Note: NOBODY here is a MSB or a MTB. Entry Credits are the only thing the customer touches, and the protocol and the server are the only parties involved in moving Factoids. And I am pretty sure the law doesn't consider a protocol a party in a transaction."

Peter Kirby: "Let me answer the second part of this question, while Paul answers the technical part:

The way to onboard traditional companies (Like Bank of America or Bowing) is by engaging with the consulting companies that already have a relationship with them. IBM, Deloitte, and McKinsey are all building groups to explore blockchain technology and build robust business solutions on top of the blockchain.

BoA [for instance], will want to engage with one of these big software consulting firms because they have credibility and experience working with projects of this scope.

However, there will also be hundreds of new application companies that are launched using Factom and blockchain technology to solve problems in fast, cheap, and novel ways. You could be the next salesforce type company that totally disrupts the way big companies do business."

udecker: "What do you see as the first use-case of the Factom technology, in terms of third party adoption?"

Peter Kirby: "Making exchanges honest is one of the first projects that's being done on Factom. You can run a proof-of-audit on steroids - letting you produce a true audit trail of every transaction at every moment.

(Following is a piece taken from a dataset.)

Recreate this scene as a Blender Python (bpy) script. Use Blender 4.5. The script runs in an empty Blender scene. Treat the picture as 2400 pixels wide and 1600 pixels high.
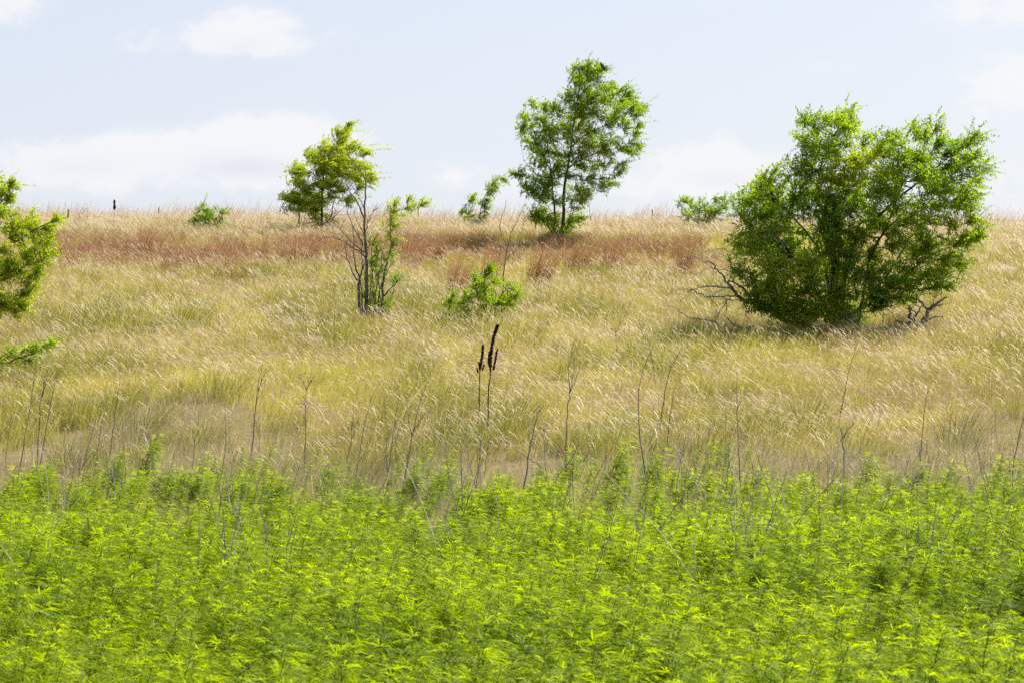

That'll really get businesses to sit up and notice.

The other application that will pop up right away is Title Records - because they secure such a large portion of a country's wealth. We've already had a country reach out to us about building a Title Application using Factom/Bitcoin Blockchain.

We've also been approached by a group that wants to trade commodities with Factom.

Big companies like Bank of America and BP have been fined $10's of billions for losing track of their systems of record. So you'll see a lot of fast movement in the opportunity to move mortgage and energy systems onto Factom.

Lots of interesting things being built on Factom - my guess is the first ones will be the simple options that solve a lot of pain."